Yearn.Finance in Miami: Developer talks new vaults, products, and verticals

Two sweltering blocks from the gated entrance of Bitcoin Miami I managed to track down a core contributor for one of the most important projects in decentralized finance (DeFi). Flanked on all sides by clueless Bitcoiners, pseudonymous Yearn Finance vault security specialist “Doggy B” chatted with Cointelegraph about the future of the yield vault protocol — the anoles scurrying by our feet just as oblivious to the alpha being leaked as the maxis chatting about Tony Hawk and Floyd Mayweather. 

Describing without doxxing is a delicate exercise, but here goes: think a late Che Guevara beard, Unibomber sunglasses, and everything else giving off a pragmatically nondescript, “undercover FBI agent” vibe — except, of course, the pleasant and amiable demeanor.

In the 25 minutes it took to get through the gate, Doggy broke down protocol expansion, new products, and Yearn’s unique brainpower moat — all of which points to steady growth for a project that’s been firing on all cylinders as of late.

New chains, new products

As with many DeFi protocols, layer-2 has been a focus for Yearn’s developers and vault strategists. 

“A lot of the strategists have been playing with sidechains, re-deploying vaults on sidechains,” Doggy told Cointelegraph. “The vault would still be on ETH, but it would source liquidity via a bridge from the sidechain.”

The only barrier left is that the bridges between chains can often be “flaky,” as Doggy put it — taking hours or even days to process, making traders and developers antsy. In the end, he thinks that rollup solutions are where the space will largely migrate.
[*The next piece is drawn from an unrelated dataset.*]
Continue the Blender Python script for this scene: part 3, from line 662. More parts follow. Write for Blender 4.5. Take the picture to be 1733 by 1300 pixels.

“I see it as practice for more ‘intense’ layer-twos like Optimism and ZK-sync. Hopefully that’s where Ethereum is going long-term.” 

He also shared that vaults are in the works that utilize decentralized exchange liquidity pool positions, a long-awaited product fraught with complications. 

“We’ve been working for a while to try and get DEX strategies to work, because you have to deal with impermanent loss,” he said.

The difficulty with these positions is in limiting downside from impermanent loss, especially at times of market volatility. Options derivatives for hedging positions was one strategy initially tested, but decentralized option platforms largely lack liquidity and the pricing makes it an impractical solution. 

The current working model is using liquidity from two vaults — say, ETH and WBTC — and combining them to create a DEX pool position as part of the underlying vault strategies, he said.

Regardless of the exact method, finding a workable DEX strategy is a priority given its one of the few sectors Yearn has yet to explore.

“Obviously it’s an order of magnitude more complex, but DEXes are the only vertical where it’s billions of dollars that we haven’t tapped yet.”